I don’t lean in, lean out, lean sideways, lean back…I stand up straight.  As a kid, my parents kept telling me to stand up straight and strong.  It created an aura of confidence, self-assurance, and supposedly, it was better for your back.  In fact, we now know that standing strong can actually change your mood and confidence.

Perhaps because I’m short (5’ 1” on my driver’s license), I’ve always stood straight, because I had to.  And I became tall – not in the physical sense, but intellectually, emotionally and professionally.  Throughout my career, I never felt discriminated against because of my gender.  Even after I had children, I never felt the need to do anything but stand up straight.

That’s why I have trouble with Sheryl Sandberg’s book, Lean In. What I find missing in much of the Lean In discussion is the joy of parenthood.  I didn’t “hear” any joy of being a mom, wife or even executive.  Children are not tactics or tasks to check off a to-do-list.  I’ve found being a mom an incredible privilege, responsibility, and indescribable joy.  Admittedly, I’ve had a charmed career path that I worked hard at, very hard, and built the credibility to ask, and get, what I wanted.  Having children and enjoying them, relishing in and with them, has been key to my success. 

I waited to have children.  Most of my friends and colleagues thought it was because of my fancy career.  They were wrong.  I waited til I became closer to being a mom I’d want, especially since my mother was, yes really, the perfect mother for me.  I didn’t want to inflict myself on a child when I wouldn’t even want myself as a mom.  Having children has taught me so much about myself, about motivating the behavior you want to see, about managing and freeing people and the illusion (delusion?) of control.  Being a mom has matured me into a better human being. My children didn’t hold me back, they propelled me forward…and made me redefine and want different things out of my career.  They have helped me define success and impact.
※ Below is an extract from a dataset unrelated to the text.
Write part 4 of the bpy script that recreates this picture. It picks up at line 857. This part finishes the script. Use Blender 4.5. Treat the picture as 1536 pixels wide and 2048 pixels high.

My stay-at-home mom unwittingly taught me about being a ‘career woman’.  She taught me the value of diverse thinking, of integrating art, music, science, and literature to look at the world differently (#STEAM 50 years ago), to create and recombine ideas.  She taught me how to criticize without being critical, without even realizing I’d been criticized, and therefore motivated to change.  She taught me how to prioritize what really and truly mattered.  She taught me that relationships matter more than stuff.  She taught me how to ‘present’ myself in public.  She taught me to stand straight.

Sheryl’s path, my path, your path, isn’t prescriptive.  And, as Stew Friedman points out, we all need options – to be professionals, parents, spouses, siblings, children.   We need to stop using words like Leaning In, Leaning Out and just be ourselves.  This may be idealistic, but if we don’t put it out there, we won’t aim for it.   Our world (and I firmly believe the fabulous Millennials will force this) needs to encourage and enable diversity of work styles, not just thoughts, gender, race, creed.  There are times that our work requires us to be front and center, but if it’s always the case, we end up being less than productive for our work and our families.

The Generation Xers are the transition between moms who stayed home and moms who worked.  Most of our role models are our moms who mainly stayed home, if we were privileged to be in that socio-economic position.  We are presented with a plethora of options that we still struggle to justify and judge.  I hope that our Gen-Y ‘kids’ – both women and men – will have an easier time defining their roles for themselves and their own relationships.  Our world, our work, our communities and our homes need them to.  We need to stop requiring ourselves and others to lean in or lean up – and instead, encourage and support standing up straight.  And it starts with us – with each of us.